Current Abuses    Bills
     
  Senate Bill 167
Sponsored by: State Senator Timothy Grendell
Status: Signed into law on November 16, 2005.

Senate Bill 7
Sponsored by: State Senator Timothy Grendell
Status: Signed into law on July 10, 2007.

     
     
Overview    
     

Thanks to extraordinarily permissive laws, eminent domain abuse in Ohio has been widespread in recent years. Since the U.S. Supreme Court delivered the Kelo decision, Ohio has seen some major changes to its eminent domain laws—but the state legislature can claim precious little responsibility for these changes.

On July 26, 2006, the Ohio Supreme Court unanimously ruled in Norwood v. Horney that the Ohio Constitution does not permit eminent domain to be used solely for economic development, that Ohio courts must apply “heightened scrutiny” when reviewing governmental uses of eminent domain, and that cities could not constitutionally condemn non-blighted properties based on the idea that they might eventually become blighted. The Ohio Supreme Court’s holdings represent a dramatic improvement in the legal protections for home and business owners in the state.

The Ohio General Assembly commissioned a Legislative Task Force to study the use of eminent domain in the state, and imposed a statewide moratorium on taking properties in non-blighted areas when the primary purpose is economic development a (which expired on December 31, 2006).

In response to the Task Force findings, the 2007 General Assembly passed Senate Bill 7. Although the new law provides better notice for property owners when their land is under threat, and procedural and compensation changes, SB 7 will not stop eminent domain abuse. Ohio’s eminent domain law continues to allow a combination of subjective factors (such as age and obsolescence, dilapidation and deterioration, excessive density, faulty lot or street layout) to be used by condemning authorities to take property for private gain. Additionally, only seventy percent of homes must qualify under this ambiguous and expansive definition for an entire neighborhood to be condemned.

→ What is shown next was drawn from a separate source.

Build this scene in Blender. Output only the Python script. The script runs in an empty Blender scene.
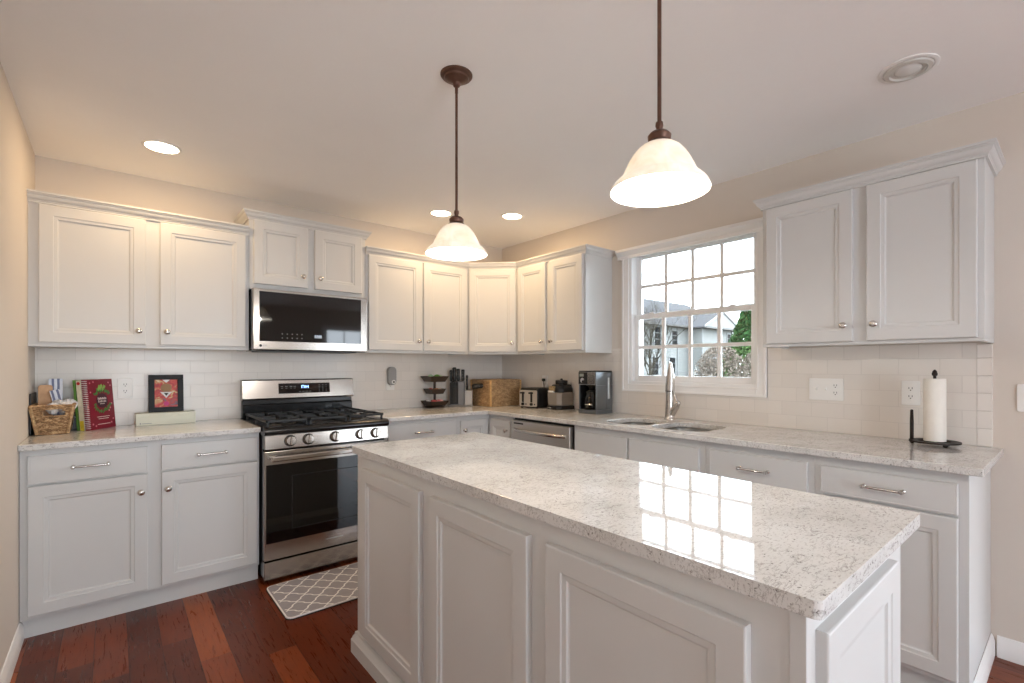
import bpy, bmesh, math, random
from mathutils import Vector, Matrix
random.seed(7)
C = bpy.context.scene.collection
SC = bpy.context.scene
R = math.radians
PI = math.pi

# ------------------------------------------------------------------ camera
cam_d = bpy.data.cameras.new('camera')
cam = bpy.data.objects.new('camera', cam_d); C.objects.link(cam)
cam.location = (-2.946, -3.787, 1.2715)
cam.rotation_euler = (R(90), 0, R(-40.604))
cam_d.sensor_width = 36.0
cam_d.lens = 480.52 * 36 / 1024
cam_d.shift_x = (512 - 524.94) / 1024
cam_d.shift_y = (366.12 - 341.5) / 1024
cam_d.clip_start = 0.05
SC.camera = cam

# ------------------------------------------------------------------ world and light
SC.view_settings.view_transform = 'Standard'
SC.view_settings.look = 'None'
SC.view_settings.exposure = 0.45
SC.view_settings.gamma = 1.0
SC.view_settings.use_curve_mapping = False
world = bpy.data.worlds.new('overcast_sky'); SC.world = world
world.use_nodes = True
wn = world.node_tree.nodes; wl = world.node_tree.links
bg = wn['Background']
bg.inputs[1].default_value = 9.0
tc = wn.new('ShaderNodeTexCoord'); sep = wn.new('ShaderNodeSeparateXYZ'); rampw = wn.new('ShaderNodeValToRGB')
wl.new(tc.outputs['Generated'], sep.inputs[0]); wl.new(sep.outputs[2], rampw.inputs[0]); wl.new(rampw.outputs[0], bg.inputs[0])
rampw.color_ramp.elements[0].position = 0.0; rampw.color_ramp.elements[0].color = (0.90, 1.0, 1.10, 1)
rampw.color_ramp.elements[1].position = 0.6; rampw.color_ramp.elements[1].color = (0.92, 1.02, 1.12, 1)

def lamp(name, kind, loc, energy, color, rot=(0, 0, 0), **kw):
    d = bpy.data.lights.new(name, kind); d.energy = energy; d.color = color
    for k, v in kw.items(): setattr(d, k, v)
    o = bpy.data.objects.new(name, d); C.objects.link(o); o.location = loc; o.rotation_euler = rot
    return o
DAY = (0.72, 0.86, 1.0)
WARM = (1.0, 0.68, 0.36)
# rear and side windows are unseen openings added for more daylight (frames built below)
# the sky reaches the room through its openings; each opening is sampled as a light portal
for nm_, loc_, rot_, sx_, sy_ in (('portal_patio_door', (1.15, -7.31, 1.04), (R(90), 0, 0), 1.60, 2.04), ('portal_added_rear_window', (-2.30, -7.31, 1.25), (R(90), 0, 0), 1.40, 1.86),
                                  ('portal_added_side_window', (2.61, -5.75, 1.50), (0, R(90), 0), 1.40, 1.90), ('portal_kitchen_window', (0.16, -2.031, 1.63), (0, R(90), 0), 1.00, 0.96)):
    lamp(nm_, 'AREA', loc_, 1.0, (1, 1, 1), rot_, shape='RECTANGLE', size=sx_, size_y=sy_).data.cycles.is_portal = True
SC.cycles.diffuse_bounces = 8
SC.cycles.max_bounces = 16

# ------------------------------------------------------------------ materials
def lin(c):
    return tuple(((x/255)/12.92 if x/255 <= 0.04045 else ((x/255+0.055)/1.055)**2.4) for x in c) + (1.0,)
class NT:
    def __init__(s, name):
        s.m = bpy.data.materials.new(name); s.m.use_nodes = True
        s.t = s.m.node_tree; s.n = s.t.nodes; s.l = s.t.links
        s.b = s.n['Principled BSDF']; s.out = s.n['Material Output']
    def new(s, kind, **kw):
        nd = s.n.new(kind)
        for k, v in kw.items(): setattr(nd, k, v)
        return nd
    def put(s, sock, v):
        if isinstance(v, bpy.types.NodeSocket): s.l.new(v, sock)
        else: sock.default_value = v
    def math(s, op, a, b=0.0, c=None, clamp=False):
        nd = s.new('ShaderNodeMath', operation=op); nd.use_clamp = clamp
        s.put(nd.inputs[0], a); s.put(nd.inputs[1], b)
        if c is not None: s.put(nd.inputs[2], c)
        return nd.outputs[0]
    def obj(s, scale=(1, 1, 1), rot=(0, 0, 0), loc=(0, 0, 0)):
        t = s.new('ShaderNodeTexCoord'); mp = s.new('ShaderNodeMapping')
        mp.inputs['Location'].default_value = loc
        mp.inputs['Rotation'].default_value = rot; mp.inputs['Scale'].default_value = scale
        s.l.new(t.outputs['Object'], mp.inputs[0]); return mp.outputs[0]
    def noise(s, vec, scale, detail=3.0, rough=0.5, dist=0.0):
        nd = s.new('ShaderNodeTexNoise'); s.l.new(vec, nd.inputs['Vector'])
        nd.inputs['Scale'].default_value = scale; nd.inputs['Detail'].default_value = detail
        nd.inputs['Roughness'].default_value = rough; nd.inputs['Distortion'].default_value = dist
        return nd.outputs[0]
    def ramp(s, fac, stops, interp='LINEAR'):
        nd = s.new('ShaderNodeValToRGB'); nd.color_ramp.interpolation = interp
        els = nd.color_ramp.elements
        while len(els) < len(stops): els.new(0.5)
        for e, (p, c) in zip(els, stops):
            e.position = p; e.color = c if len(c) == 4 else tuple(c) + (1,)
        s.put(nd.inputs[0], fac); return nd.outputs[0]
    def mix(s, fac, a, b, mode='MIX'):
        nd = s.new('ShaderNodeMix', data_type='RGBA', blend_type=mode)
        s.put(nd.inputs[0], fac); s.put(nd.inputs[6], a); s.put(nd.inputs[7], b)
        return nd.outputs[2]
    def bump(s, h, strength, dist=0.002):
        nd = s.new('ShaderNodeBump'); nd.inputs['Strength'].default_value = strength
        nd.inputs['Distance'].default_value = dist
        s.put(nd.inputs['Height'], h); s.l.new(nd.outputs[0], s.b.inputs['Normal'])
    def set(s, **kw):
        for k, v in kw.items(): s.put(s.b.inputs[k.replace('_', ' ')], v)

def P(name, col, rough=0.5, metal=0.0, var=0.05, scale=12.0, bump=0.0, bscale=150.0, emit=None, estr=0.0, spec=0.5, stretch=(1, 1, 1), coat=0.0):
    t = NT(name)
    v = t.obj(stretch)
    base = lin(col)
    n = t.noise(v, scale, 3)
    dark = tuple(x * (1 - var) for x in base[:3]) + (1,); lite = tuple(min(1, x * (1 + var)) for x in base[:3]) + (1,)
    c = t.ramp(n, [(0.3, dark), (0.7, lite)])
    t.set(Base_Color=c, Roughness=rough, Metallic=metal)
    t.b.inputs['Specular IOR Level'].default_value = spec
    if coat: t.b.inputs['Coat Weight'].default_value = coat
    if bump: t.bump(t.noise(v, bscale, 4), bump)
    if emit:
        t.b.inputs['Emission Color'].default_value = lin(emit); t.b.inputs['Emission Strength'].default_value = estr
    return t.m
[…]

Now that the Ohio Supreme Court has emphatically articulated constitutional limits to the use of eminent domain in Ohio and instructed courts to carefully scrutinize local governments’ efforts to condemn the homes and businesses of their citizens, the Ohio General Assembly’s job is simplified considerably. In order to ensure that Ohioans no longer have to fear becoming the target of eminent domain abuse, and in the event the removal of blight remains a permissible reason to use eminent domain, the legislature needs a statewide definition of blight so that the term is given clear and limited meaning, as well as a constitutional amendment to give it effect in home-rule cities. Furthermore, blight designations need to be on a parcel-by-parcel basis, rather than threatening entire neighborhoods based on the condition of a few ill-kept houses.